We want to be engaged


Modern day students face many challenges. One in particular that seems to have captured the attention of the administration at Black River Falls High School is the student disengagement. Many approaches have been taken to combat this, but none can succeed without knowing the exact cause. Advancement in technology and changes in the social environment are rapidly changing the way students learn. The fact of the matter is that students want to be engaged and teachers want to successfully teach their students, but a wrench has been thrown in both equations. This wrench has caused a decline in participation and a negative school atmosphere, making it increasingly more difficult for kids to stay engaged. Today’s students don’t learn the same ways that our teachers were taught, and our disengagement can be linked to the fact that we’re still being taught as if we were students 10, 20, or 30 years ago. 

The pioneering of outcome based learning is one example of a shift in the right direction. We want to be engaged in the school and with extra curriculars, but ultimately it starts in the classroom. This year, a few teachers introduced outcome based learning, and already there has been an increase in student engagement. This approach takes the focus off grades and assessments and instead concentrates on the idea that students can prove their comprehension of the material in their own ways. Modern day teenagers deal with more outside stressors than any other generation has, and it makes it harder to focus in class. In fact, according to a 2018 APA survey, teenagers reported much higher levels of anxiety and depression than all other age groups. Taking away the stress and anxiety that comes along with grades is a technique that we feel has made a positive difference in the classroom atmosphere. 

Another way to encourage student engagement is through positive reinforcement. When good behavior is praised and exemplified, it motivates other students to follow suit. With the implementation of the new behavioral interventions such as the Alternative Learning Center (ALeC), many students–including the editorial board of the Paw Print–felt as though the focus was on the wrong behaviors. There have been many attempts at positive reinforcement throughout the past few years, such as Positive Behavioral Interventions and Supports system (PBIS), school assemblies, and the coffee cart. The goal of this approach is to offer opportunities that will inspire students to perform to the best of their abilities, but student input has never been sought out. If the goal is to implement incentives that encourage teenagers, it makes sense to ask said teenagers what would motivate them. This is another example of the lack of understanding between administration and the student body. Teenagers will never respond to stickers or tootsie rolls. If students aren’t offered incentives that intrigue or motivate them, they will become disengaged. 

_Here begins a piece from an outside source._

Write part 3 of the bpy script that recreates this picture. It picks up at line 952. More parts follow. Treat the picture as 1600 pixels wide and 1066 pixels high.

The technology is another factor to consider when trying to understand the students that aren’t meeting their potential. Technology has changed the way students are taught, and thus has changed the way students learn. With the launch of a virtual learning system (Canvas), along with one-to-one laptops, the majority of the work we do is online. Going in this direction has had many benefits, including the convenience factor. However, convenience in some areas is becoming an obstacle in others. For example, conducting science experiments online as opposed to in class is resulting in students lacking the ability to conceptualize the ideas they study. Not only that, but students are missing out of the real life applications of experiments and projects like communication, observation skills, and the ability to make analyses. This is only one example of important life skills students are missing out on due to the reliance on technology. As we grow up and enter the real world, it will be clear that those areas of our lives need some fine tuning. 

High school is meant to give you the tools necessary to be successful for the rest of your adult life. With the focus on improving test scores instead of building mental resilience, we will never succeed. Not only will we not succeed, we will never become engaged. The majority of the students at Black River Falls High School want to be engaged. We want to come to school and be filled with spirit and pride. Before that can happen, we need to feel heard and we need to feel accommodated. Outcome based learning, positive reinforcement and utilizing instead of depending on technology are all things we plead for. We want to be engaged, and we’re asking for help in creating a framework to encourage that. 

NOTE: This is a staff editorial. Staffer members met over the course of February and March to research and come to a consensus on the content of this editorial.